If this was a company which habitually paid staff bonuses after each year end based on the profit for the year, then one could argue that the company at the year end had no realistic alternative but to pay a bonus. But that is not the case with this company.
So an accrual for the bonus can only be made in the accounts for the year ended 28 February 2014 with a little help from the time-travelling Dr Who and some re-writing of history, IMHO.
The point is one of generally accepted accounting practice. Since tax treatment follows GAAP (except when it doesn't) then the CT treatment follows the accounting treatment (i.e. no deduction in the year ended 28 February 2014).
David
Overplayed
The provisions for corporation tax & accountancy / audit fees reflect liabilities to meet costs which the entity had at the year end no realistic alternative but to meet (although actual payment was not due by the year end).
But if the OP's client is only proposing NOW a bonus payment for the year which ended on 28 February 2014 (which was actually the company's first year of operation) then that bonus is NOT a cost which, at the year end, the company had no realistic alternative but to meet.

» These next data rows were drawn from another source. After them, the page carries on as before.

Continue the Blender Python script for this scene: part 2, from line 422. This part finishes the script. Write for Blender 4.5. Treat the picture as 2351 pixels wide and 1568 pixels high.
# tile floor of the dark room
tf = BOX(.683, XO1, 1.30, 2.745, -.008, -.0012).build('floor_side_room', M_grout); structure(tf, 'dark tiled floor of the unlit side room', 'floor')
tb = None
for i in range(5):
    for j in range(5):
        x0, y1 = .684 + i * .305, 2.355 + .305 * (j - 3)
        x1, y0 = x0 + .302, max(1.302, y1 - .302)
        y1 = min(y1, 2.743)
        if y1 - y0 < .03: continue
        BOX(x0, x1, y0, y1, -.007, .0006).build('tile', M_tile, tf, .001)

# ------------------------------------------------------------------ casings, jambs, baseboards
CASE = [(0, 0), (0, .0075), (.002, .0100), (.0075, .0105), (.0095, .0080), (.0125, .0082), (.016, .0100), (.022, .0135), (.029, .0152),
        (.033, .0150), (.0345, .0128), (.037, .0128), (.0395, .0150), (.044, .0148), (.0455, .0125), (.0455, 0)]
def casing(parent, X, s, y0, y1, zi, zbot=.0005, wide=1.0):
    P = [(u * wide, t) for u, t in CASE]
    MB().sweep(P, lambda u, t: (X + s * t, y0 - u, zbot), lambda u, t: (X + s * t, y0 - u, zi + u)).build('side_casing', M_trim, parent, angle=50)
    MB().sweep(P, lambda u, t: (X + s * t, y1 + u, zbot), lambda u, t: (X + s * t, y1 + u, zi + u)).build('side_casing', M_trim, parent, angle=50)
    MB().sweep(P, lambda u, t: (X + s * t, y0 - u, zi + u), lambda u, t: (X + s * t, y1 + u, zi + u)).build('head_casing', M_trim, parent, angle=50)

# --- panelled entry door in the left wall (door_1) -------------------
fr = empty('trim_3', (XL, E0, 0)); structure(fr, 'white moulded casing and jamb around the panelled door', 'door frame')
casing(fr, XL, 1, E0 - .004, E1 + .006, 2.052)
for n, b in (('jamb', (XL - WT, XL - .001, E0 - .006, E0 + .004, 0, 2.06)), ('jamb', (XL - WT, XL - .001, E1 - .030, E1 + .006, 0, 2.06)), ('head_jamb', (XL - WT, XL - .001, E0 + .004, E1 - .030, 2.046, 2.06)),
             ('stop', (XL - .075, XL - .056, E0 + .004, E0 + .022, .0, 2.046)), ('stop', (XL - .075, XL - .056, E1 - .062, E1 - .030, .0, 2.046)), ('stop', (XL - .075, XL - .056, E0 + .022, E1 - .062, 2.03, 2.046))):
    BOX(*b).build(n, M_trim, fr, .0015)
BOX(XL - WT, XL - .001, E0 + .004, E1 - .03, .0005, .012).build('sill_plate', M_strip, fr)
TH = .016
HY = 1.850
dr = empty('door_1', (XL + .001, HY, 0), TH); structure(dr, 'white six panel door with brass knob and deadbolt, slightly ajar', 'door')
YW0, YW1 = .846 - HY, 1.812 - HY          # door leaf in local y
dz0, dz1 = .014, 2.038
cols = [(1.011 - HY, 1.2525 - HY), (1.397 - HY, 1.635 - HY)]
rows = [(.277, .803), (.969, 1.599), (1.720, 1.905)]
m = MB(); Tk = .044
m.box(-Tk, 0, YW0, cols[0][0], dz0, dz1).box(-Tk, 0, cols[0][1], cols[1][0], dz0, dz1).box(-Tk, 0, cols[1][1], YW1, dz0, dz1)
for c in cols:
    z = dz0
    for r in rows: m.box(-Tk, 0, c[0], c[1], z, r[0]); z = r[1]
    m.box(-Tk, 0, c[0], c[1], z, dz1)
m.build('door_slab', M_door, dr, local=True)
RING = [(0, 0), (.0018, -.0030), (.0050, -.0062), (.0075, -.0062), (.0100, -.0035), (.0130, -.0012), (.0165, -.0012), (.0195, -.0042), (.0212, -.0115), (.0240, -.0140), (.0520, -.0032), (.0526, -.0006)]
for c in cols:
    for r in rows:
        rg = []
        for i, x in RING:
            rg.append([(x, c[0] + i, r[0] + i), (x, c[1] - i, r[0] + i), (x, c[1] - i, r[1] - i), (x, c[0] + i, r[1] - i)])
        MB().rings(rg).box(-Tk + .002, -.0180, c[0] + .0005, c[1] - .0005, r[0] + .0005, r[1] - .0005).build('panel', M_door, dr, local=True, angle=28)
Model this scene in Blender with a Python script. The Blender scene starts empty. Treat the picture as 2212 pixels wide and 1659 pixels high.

I'm not sure I agree with that analysis. Following that logic, if there's an accountant on the board, capable of producing the accounts, there can be no accrual for accountancy costs.
It seems an over-restrictive interpretation to me.
I think John is right (as usual)
All company directors do the job because they intend to pay themselves for their services. Thus there is a constructive obligation to pay a salary and/or bonus. That obligation exists at the year end. The fact that the amount of the bonus can only be determined after the year end (when the accounts are prepared) does not alter that - it is simply using post balance sheet events to determine the amount of a liability that exists at the year-end (as we do with bad debt provisions, telephone accruals, etc.).
What post balance sheet events?
Bad debt provision only uses evidence after the year end if this is indicative the debt was bad at the year end. As for accruals, these are not using post balance sheet events at all. What they are likely to use is information received after the year end. So if your year end is 31 March and you receive a quarterly bill to April, you accrue two thirds of that telephone bill. But, assuming even usage, if you had terminated your telephone line at 31 March instead you would have received a 31 March bill for two thirds of the amount. The cost has been incurred before the year end, the only "post balance sheet event" is the arrival of the bill to confirm what that cost is. it is simply using post balance sheet events to determine the amount of a liability that exists at the year-end (as we do with bad debt provisions, telephone accruals, etc.).
In fact, unless they provide evidence of a liability at the year end, post balance sheet events should not be adjusted at all. That is a basic accounting concept.
Going back to the salary, what post balance sheet event has occurred anyway. The director has realised they should have put something through. They did not decide before the year end to put something through. First year so no precedent for salary to be paid. Planning to be more than the available profits, so even arguing you had to wait after the year end to use profits as part of the calculation makes no sense. Very thin ice indeed.